Joseph obeyed the angel at considerable risk to himself. When he married a pregnant woman, society would assume that the child was his and that the couple had been promiscuous. In agreeing to provide parental protection for this child, he was obligating himself to a dangerous and difficult life. How dangerous, he would soon discover. 

Joseph was obedient in three ways. He “took his wife,” completing their engagement and giving her the protection of his home and name. He “knew her not until she had given birth to a son” so that there would be no question that the child was not his. And he “called his name Jesus” rather than a family name to reveal to the world the purpose of the Son of God. 

“Jesus” is the Greek form of the Hebrew “Joshua” or “Yeshua,” from the root meaning “to save.” He is our “Savior,” the one who saves us from the penalty of our sins. Our failures have separated us from our holy God, and the payment for sin is death (Romans 6:23). Jesus’ death in our place paid this debt so we could be given eternal life. 

Three Father’s Day questions 

Joseph is the silent man of Scripture. He never speaks a word in all the gospels. But his life and faith were so surrendered to God that Jesus could refer to his Father by the title he first used for his father: “Abba,” Daddy (Mark 14:36). 

Now it’s our turn. Following Joseph as our model, let’s ask ourselves three Father’s Day questions: 

How can we love our wives as sacrificially as Joseph loved Mary? 

It’s been said that the best way to love our children is to love their mother. We then model a healthy and loving marriage for them to emulate and give them the gift of a loving and healthy home. 
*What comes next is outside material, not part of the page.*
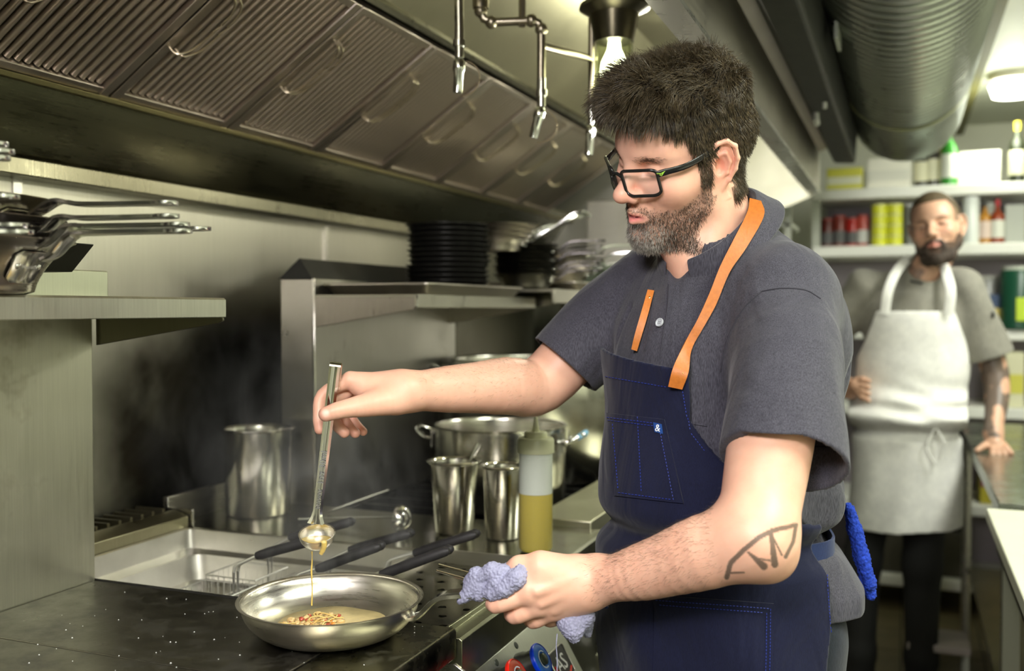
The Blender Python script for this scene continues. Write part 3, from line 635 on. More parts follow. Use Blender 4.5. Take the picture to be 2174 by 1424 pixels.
# ------------------------------------------------------------------ skillets
ETCH = plain('etched_mark', (0.85, 0.85, 0.82), 0.5, 0.6)
def skillet(loc, az, label, R=0.14, H=0.045, base=0.10, group=None, hl=0.20, rise=0.035, dip=0.0, name='skillet', rimcol=None, cat='pan', etch=False, hmat=None, bmat=None, flat=False, tilt=0, round_=False, hw=1.0, straight=False):
    t = thing(name, label, cat, loc, group=group, rot=(tilt, 0, az))
    k = 9; prof = [(0.0, 0.0012), (base * 0.9, 0.0), (base, 0.003)]
    for i in range(1, k + 1):
        u = i / k; prof.append((base + (R - base) * (u ** 1.15 * 0.75 + 0.25 * u ** 4), 0.003 + (H - 0.003) * (1 - (1 - u) ** 1.7 * 0.9) if False else 0.003 + (H - 0.003) * u ** 0.85))
    if round_: prof = [(0.0, 0.0012), (base * 0.86, 0.0), (base * 0.95, 0.001)] + [(base + (R - 0.003 - base) * math.sin(PI / 2 * q / 10), H * (1 - math.cos(PI / 2 * q / 10)) ** 0.9 + 0.001) for q in range(1, 11)]
    prof += [(R + 0.002, H + 0.0006), (R + 0.0025, H + 0.0018), (R, H + 0.002)]
    if round_: prof += [(base + (R - 0.003 - base) * math.sin(PI / 2 * q / 10) - 0.0022, H * (1 - math.cos(PI / 2 * q / 10)) ** 0.9 + 0.0038) for q in range(9, 1, -1)]
    for i in (range(k, 0, -1) if not round_ else ()):
        u = i / k; prof.append((base + (R - base) * (u ** 1.15 * 0.75 + 0.25 * u ** 4) - 0.0022, 0.0052 + (H - 0.004) * u ** 0.85))
    prof += [(base - 0.006, 0.0045), (0.0, 0.004)]
    part('body', MB().lathe(prof, 72, cap=False), bmat or ST_PAN, t, smooth=55)
    zr = H * 0.62; xr = R - 0.004
    pts = smoothline([(xr - 0.002, 0, zr), (xr + 0.012, 0, zr + 0.006), (xr + 0.035, 0, H + rise * 0.55), (xr + 0.062, 0, H + rise * 0.92), (xr + 0.10, 0, H + rise), (xr + hl * 0.8, 0, H + rise - dip), (xr + hl, 0, H + rise - dip * 1.2)], 6)
    if straight: pts = smoothline([(xr - 0.002, 0, zr), (xr + 0.02, 0, H * 0.9), (xr + hl * 0.5, 0, H + rise * 0.45), (xr + hl * 0.8, 0, H + rise * 0.9), (xr + hl, 0, H + rise)], 6)
    h = MB(); n = len(pts); sec = []
    for i, p in enumerate(pts):
        u = i / (n - 1); w = hw * (0.0085 + 0.004 * math.sin(PI * min(1, u * 1.3))) if u < 0.9 else 0.0115 * math.sqrt(max(0.03, 1 - ((u - 0.9) / 0.1) ** 2))
        a = pts[max(0, i - 1)]; b = pts[min(n - 1, i + 1)]; tt = (b - a).normalized(); up = Vector((0, 1, 0)).cross(tt) * -1
        if up.z < 0: up = -up
        ring = [(-1, -0.15), (-1, 0.75), (-0.80, 0.9), (-0.62, 0.45), (0.62, 0.45), (0.80, 0.9), (1, 0.75), (1, -0.15), (0.7, -0.5), (-0.7, -0.5)]
        sec.append([p + Vector((0, 1, 0)) * (y * w) + up * (z * 0.0036 * hw) for y, z in ring])
    vs = [q for s_ in sec for q in s_]; m = 10
    fs = [(i * m + j, i * m + (j + 1) % m, (i + 1) * m + (j + 1) % m, (i + 1) * m + j) for i in range(n - 1) for j in range(m)] + [tuple(range(m)), tuple(range((n - 1) * m, n * m))]
    h.add(vs, fs); hd = part('handle', h, hmat or CHROME, t, smooth=50)
    br_ = MB(); a0 = 0.030 / R; rows = []
    for z in (H * 0.22, H * 0.30, H * 0.70, H * 0.78):
        u = ((z - 0.003) / (H - 0.003)) ** (1 / 0.85); rr = base + (R - base) * (u ** 1.15 * 0.75 + 0.25 * u ** 4) + 0.0022
        aa = a0 * (0.75 if z < H * 0.25 or z > H * 0.75 else 1.0); rows.append([(rr * math.cos(q), rr * math.sin(q), z) for q in np.linspace(-aa, aa, 9)])
    vs = [q for r_ in rows for q in r_]; br_.add(vs, [(i * 9 + j, i * 9 + j + 1, (i + 1) * 9 + j + 1, (i + 1) * 9 + j) for i in range(3) for j in range(8)])
    bp = part('bracket', br_, ST_POL, t, smooth=60); sd = bp.modifiers.new('thick', 'SOLIDIFY'); sd.thickness = 0.0022; sd.offset = 1
    zz = H * 0.52; u = ((zz - 0.003) / (H - 0.003)) ** (1 / 0.85); rr = base + (R - base) * (u ** 1.15 * 0.75 + 0.25 * u ** 4) + 0.004
    for s in (-1, 1):
        q = s * a0 * 0.68
        part('rivet', MB().ball((rr * math.cos(q), rr * math.sin(q), zz), 0.0042, 8, (0.6, 1, 1) if False else (1, 1, 1)), CHROME, t, smooth=80)
    if etch:
        M = Matrix.Translation((rr * math.cos(0.0) + 0.0012, 0.0, zz - 0.001)) @ Matrix(((0, 0, 1, 0), (1, 0, 0, 0), (0, 1, 0, 0), (0, 0, 0, 1)))
        M = Matrix.Translation((rr + 0.0014, 0.0, zz - 0.001)) @ Matrix(((0, 0.35, 0.93, 0), (1, 0, 0, 0), (0, 0.93, -0.35, 0), (0, 0, 0, 1)))
        text_part('etched_lettering', 'Vollrath', 0.0075, ETCH, bp, M, 0.0001)
    return t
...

How can we serve our children as sacrificially as Joseph served Jesus? 

It’s been said that few people think more highly of the Lord than they think of their father. When we love and serve them, we model the love and compassion of our Lord. George Herbert was right: “One father is more than a hundred schoolmasters.” 

How can we obey our Lord as sacrificially as Joseph obeyed his Lord? 

We cannot give what we do not have or lead where we will not go. Charles Spurgeon advised: “Train up a child in the way he should go—but be sure you go that way yourself.” 

Ronald Reagan was right: “All great change in America begins at the dinner table.”  

Let’s be the change we wish to see, beginning in our homes, to the glory of God.